## Given exercise
Your task is to copy the listing exactly. Drop any pictures from the copy.

## Supplied material
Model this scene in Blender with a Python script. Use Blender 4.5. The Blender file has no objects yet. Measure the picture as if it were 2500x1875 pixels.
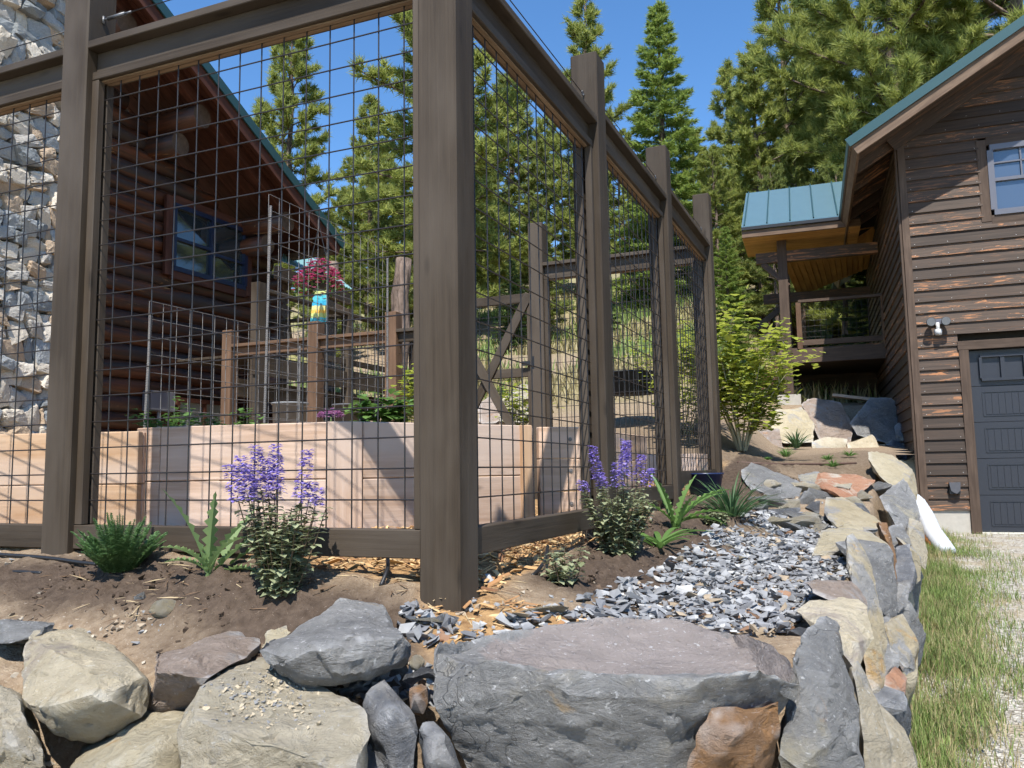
import bpy, bmesh, math, random
import numpy as np
from mathutils import Vector, Matrix, noise

# ------------------------------------------------------------------ camera, sky, sun, exposure
SC = bpy.context.scene
COL = SC.collection
rnd = random.Random(7)
R = math.radians
FPX, PITCH, ROLL = 1996.04, 0.106385, -0.0157655        # focal length in photo pixels, tilt, roll
FWD = Vector((0, math.cos(PITCH), math.sin(PITCH)))
UP0 = Vector((0, -math.sin(PITCH), math.cos(PITCH)))
CR = Vector((1, 0, 0)) * math.cos(ROLL) + UP0 * math.sin(ROLL)
CU = -Vector((1, 0, 0)) * math.sin(ROLL) + UP0 * math.cos(ROLL)
cd = bpy.data.cameras.new('camera'); cam = bpy.data.objects.new('camera', cd); COL.objects.link(cam)
cd.sensor_width = 36; cd.lens = FPX / 2500 * 36; cd.clip_start = .05; cd.clip_end = 2000
m = Matrix((CR, CU, -FWD)).transposed().to_4x4(); cam.matrix_world = m
SC.camera = cam

SUN_EL, SUN_AZ = R(56), R(6)          # travel direction of the light: away from the camera, a touch to the right
world = bpy.data.worlds.new('World'); SC.world = world; world.use_nodes = True
wn = world.node_tree
for n in list(wn.nodes): wn.nodes.remove(n)
sky = wn.nodes.new('ShaderNodeTexSky'); sky.sky_type = 'NISHITA'; sky.sun_disc = False
sky.sun_elevation = SUN_EL
to_sun = Vector((-math.sin(SUN_AZ) * math.cos(SUN_EL), -math.cos(SUN_AZ) * math.cos(SUN_EL), math.sin(SUN_EL)))
sky.sun_rotation = math.atan2(to_sun.x, to_sun.y)
sky.altitude = 700; sky.air_density = 1.0; sky.dust_density = 0.1; sky.ozone_density = 3.6
bg = wn.nodes.new('ShaderNodeBackground'); bg.inputs[1].default_value = 0.125
wo = wn.nodes.new('ShaderNodeOutputWorld')
hs = wn.nodes.new('ShaderNodeHueSaturation'); hs.inputs['Saturation'].default_value = 1.17; hs.inputs['Value'].default_value = 1.12
wn.links.new(sky.outputs[0], hs.inputs['Color']); wn.links.new(hs.outputs[0], bg.inputs[0]); wn.links.new(bg.outputs[0], wo.inputs[0])
sl = bpy.data.lights.new('sun', 'SUN'); sl.energy = 4.5; sl.angle = R(.53); sl.color = (1, .965, .9)
so = bpy.data.objects.new('sun', sl); COL.objects.link(so)
so.rotation_euler = to_sun.to_track_quat('Z', 'Y').to_euler()
SC.view_settings.view_transform = 'Standard'; SC.view_settings.look = 'None'
SC.view_settings.exposure = 0.76; SC.view_settings.gamma = 1
SC.cycles.use_denoising = True; SC.cycles.use_adaptive_sampling = True; SC.cycles.adaptive_threshold = .03
SC.cycles.max_bounces = 6; SC.cycles.diffuse_bounces = 2; SC.cycles.transparent_max_bounces = 6
SC.cycles.caustics_reflective = False; SC.cycles.caustics_refractive = False

# ------------------------------------------------------------------ geometry of the picture
def ray(x, y): return FWD + CR * ((x - 1250) / FPX) - CU * ((y - 937.5) / FPX)
def at(x, y, Y):
    d = ray(x, y); return d * (Y / d.y)
def onp(x, y, p0, yaw):                      # where the line of sight meets an upright plane
    d = ray(x, y); n = Vector((-math.sin(yaw), math.cos(yaw), 0)); return d * (n.dot(p0) / n.dot(d))
def V(*a): return Vector(a)
YL, YR = -0.38993, 1.1601                    # directions of the two fence runs
DL = V(math.cos(YL), math.sin(YL), 0); NL = V(-math.sin(YL), math.cos(YL), 0)
DR = V(math.cos(YR), math.sin(YR), 0); NR = V(-math.sin(YR), math.cos(YR), 0)
E0 = V(-.168, 2.53, 0)                       # outer edge of the corner post

def lerp(a, b, t): return a + (b - a) * t
def interp(x, xs, ys): return float(np.interp(x, xs, ys))
HV = [-3, -1, 0, 1.5, 3, 4.7, 6, 8, 12, 20, 30, 60, 140]
HZ = [-.46, -.41, -.375, -.32, -.25, -.13, .06, .55, 1.6, 3.9, 6.9, 16, 40]
def wallx(y): return .9 + .49 * (y - 2.2)    # line of the boulder wall on the driveway side
def gz(x, y):                                # height of the garden and the hillside
    v = (x - E0.x) * DR.x + (y - E0.y) * DR.y; u = (x - E0.x) * DL.x + (y - E0.y) * DL.y
    z = interp(v, HV, HZ)
    if v < 6 and u < 0: z = lerp(z, lerp(-.355, -.27, min(1, max(0, min(v, -u) / .9))), min(1, max(0, (v - .02) / .12)) * min(1, max(0, -u / .15)) * min(1, max(0, (6 - v) / 1.5)))
    if v < .02 and u < .3: z -= .2 * min(1, max(0, (.02 - v) / .6)) * min(1, (.3 - u) / .5)   # dirt slopes down to the boulders
    if u < 0 and v < .1: z += .095 * min(1, -u / 1.2)            # the bed rises a little to the left
    if x > .25 * y and 6.5 < y < 48:                                 # level soil, then the boulder bank below the porch
        zr = interp(y, [6.5, 7.5, 9.5, 12.2, 13.3, 13.9, 16, 22, 30, 48], [.0, .02, .08, .27, .36, 1.02, 1.25, 2.4, 4.0, 9.5])
        k = min(1, max(0, (x / y - .25) / .07)) * min(1, (y - 6.5) / .8) * min(1, max(0, (48 - y) / 14)); z = lerp(z, zr, k)
    d = wallx(y) - x                                            # the bank falls to the boulders
    if d < 1.5 and y < 10:
        k = min(1, max(0, (1.5 - d) / 1.1)); k = k * k * (3 - 2 * k)
        z = lerp(z, interp(y, [2, 4, 5, 6, 7, 8, 9, 10], [-.55, -.53, -.47, -.37, -.2, -.06, .05, .2]), k)
        if d < .2: z -= (.2 - d) * 2.5
    if y < 2.62: z = min(z, lerp(z, -.55, min(1, max(0, (2.62 - y) / .45))))
    if y < 2.3: z -= (2.3 - y) * 2.5
    return z
def dz(x, y): return -1.36 + min(max(y, -6) - 3, 8.2) * .056       # driveway
def gnd(px, py, f=gz):
    d = ray(px, py); t = 1.0
    for _ in range(400):
        p = d * t
        if p.z < f(p.x, p.y): break
        t += .02 + t * .002
    return V(p.x, p.y, f(p.x, p.y))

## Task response
Model this scene in Blender with a Python script. Use Blender 4.5. The Blender file has no objects yet. Measure the picture as if it were 2500x1875 pixels.
import bpy, bmesh, math, random
import numpy as np
from mathutils import Vector, Matrix, noise

# ------------------------------------------------------------------ camera, sky, sun, exposure
SC = bpy.context.scene
COL = SC.collection
rnd = random.Random(7)
R = math.radians
FPX, PITCH, ROLL = 1996.04, 0.106385, -0.0157655        # focal length in photo pixels, tilt, roll
FWD = Vector((0, math.cos(PITCH), math.sin(PITCH)))
UP0 = Vector((0, -math.sin(PITCH), math.cos(PITCH)))
CR = Vector((1, 0, 0)) * math.cos(ROLL) + UP0 * math.sin(ROLL)
CU = -Vector((1, 0, 0)) * math.sin(ROLL) + UP0 * math.cos(ROLL)
cd = bpy.data.cameras.new('camera'); cam = bpy.data.objects.new('camera', cd); COL.objects.link(cam)
cd.sensor_width = 36; cd.lens = FPX / 2500 * 36; cd.clip_start = .05; cd.clip_end = 2000
m = Matrix((CR, CU, -FWD)).transposed().to_4x4(); cam.matrix_world = m
SC.camera = cam

SUN_EL, SUN_AZ = R(56), R(6)          # travel direction of the light: away from the camera, a touch to the right
world = bpy.data.worlds.new('World'); SC.world = world; world.use_nodes = True
wn = world.node_tree
for n in list(wn.nodes): wn.nodes.remove(n)
sky = wn.nodes.new('ShaderNodeTexSky'); sky.sky_type = 'NISHITA'; sky.sun_disc = False
sky.sun_elevation = SUN_EL
to_sun = Vector((-math.sin(SUN_AZ) * math.cos(SUN_EL), -math.cos(SUN_AZ) * math.cos(SUN_EL), math.sin(SUN_EL)))
sky.sun_rotation = math.atan2(to_sun.x, to_sun.y)
sky.altitude = 700; sky.air_density = 1.0; sky.dust_density = 0.1; sky.ozone_density = 3.6
bg = wn.nodes.new('ShaderNodeBackground'); bg.inputs[1].default_value = 0.125
wo = wn.nodes.new('ShaderNodeOutputWorld')
hs = wn.nodes.new('ShaderNodeHueSaturation'); hs.inputs['Saturation'].default_value = 1.17; hs.inputs['Value'].default_value = 1.12
wn.links.new(sky.outputs[0], hs.inputs['Color']); wn.links.new(hs.outputs[0], bg.inputs[0]); wn.links.new(bg.outputs[0], wo.inputs[0])
sl = bpy.data.lights.new('sun', 'SUN'); sl.energy = 4.5; sl.angle = R(.53); sl.color = (1, .965, .9)
so = bpy.data.objects.new('sun', sl); COL.objects.link(so)
so.rotation_euler = to_sun.to_track_quat('Z', 'Y').to_euler()
SC.view_settings.view_transform = 'Standard'; SC.view_settings.look = 'None'
SC.view_settings.exposure = 0.76; SC.view_settings.gamma = 1
SC.cycles.use_denoising = True; SC.cycles.use_adaptive_sampling = True; SC.cycles.adaptive_threshold = .03
SC.cycles.max_bounces = 6; SC.cycles.diffuse_bounces = 2; SC.cycles.transparent_max_bounces = 6
SC.cycles.caustics_reflective = False; SC.cycles.caustics_refractive = False

# ------------------------------------------------------------------ geometry of the picture
def ray(x, y): return FWD + CR * ((x - 1250) / FPX) - CU * ((y - 937.5) / FPX)
def at(x, y, Y):
    d = ray(x, y); return d * (Y / d.y)
def onp(x, y, p0, yaw):                      # where the line of sight meets an upright plane
    d = ray(x, y); n = Vector((-math.sin(yaw), math.cos(yaw), 0)); return d * (n.dot(p0) / n.dot(d))
def V(*a): return Vector(a)
YL, YR = -0.38993, 1.1601                    # directions of the two fence runs
DL = V(math.cos(YL), math.sin(YL), 0); NL = V(-math.sin(YL), math.cos(YL), 0)
DR = V(math.cos(YR), math.sin(YR), 0); NR = V(-math.sin(YR), math.cos(YR), 0)
E0 = V(-.168, 2.53, 0)                       # outer edge of the corner post

def lerp(a, b, t): return a + (b - a) * t
def interp(x, xs, ys): return float(np.interp(x, xs, ys))
HV = [-3, -1, 0, 1.5, 3, 4.7, 6, 8, 12, 20, 30, 60, 140]
HZ = [-.46, -.41, -.375, -.32, -.25, -.13, .06, .55, 1.6, 3.9, 6.9, 16, 40]
def wallx(y): return .9 + .49 * (y - 2.2)    # line of the boulder wall on the driveway side
def gz(x, y):                                # height of the garden and the hillside
    v = (x - E0.x) * DR.x + (y - E0.y) * DR.y; u = (x - E0.x) * DL.x + (y - E0.y) * DL.y
    z = interp(v, HV, HZ)
    if v < 6 and u < 0: z = lerp(z, lerp(-.355, -.27, min(1, max(0, min(v, -u) / .9))), min(1, max(0, (v - .02) / .12)) * min(1, max(0, -u / .15)) * min(1, max(0, (6 - v) / 1.5)))
    if v < .02 and u < .3: z -= .2 * min(1, max(0, (.02 - v) / .6)) * min(1, (.3 - u) / .5)   # dirt slopes down to the boulders
    if u < 0 and v < .1: z += .095 * min(1, -u / 1.2)            # the bed rises a little to the left
    if x > .25 * y and 6.5 < y < 48:                                 # level soil, then the boulder bank below the porch
        zr = interp(y, [6.5, 7.5, 9.5, 12.2, 13.3, 13.9, 16, 22, 30, 48], [.0, .02, .08, .27, .36, 1.02, 1.25, 2.4, 4.0, 9.5])
        k = min(1, max(0, (x / y - .25) / .07)) * min(1, (y - 6.5) / .8) * min(1, max(0, (48 - y) / 14)); z = lerp(z, zr, k)
    d = wallx(y) - x                                            # the bank falls to the boulders
    if d < 1.5 and y < 10:
        k = min(1, max(0, (1.5 - d) / 1.1)); k = k * k * (3 - 2 * k)
        z = lerp(z, interp(y, [2, 4, 5, 6, 7, 8, 9, 10], [-.55, -.53, -.47, -.37, -.2, -.06, .05, .2]), k)
        if d < .2: z -= (.2 - d) * 2.5
    if y < 2.62: z = min(z, lerp(z, -.55, min(1, max(0, (2.62 - y) / .45))))
    if y < 2.3: z -= (2.3 - y) * 2.5
    return z
def dz(x, y): return -1.36 + min(max(y, -6) - 3, 8.2) * .056       # driveway
def gnd(px, py, f=gz):
    d = ray(px, py); t = 1.0
    for _ in range(400):
        p = d * t
        if p.z < f(p.x, p.y): break
        t += .02 + t * .002
    return V(p.x, p.y, f(p.x, p.y))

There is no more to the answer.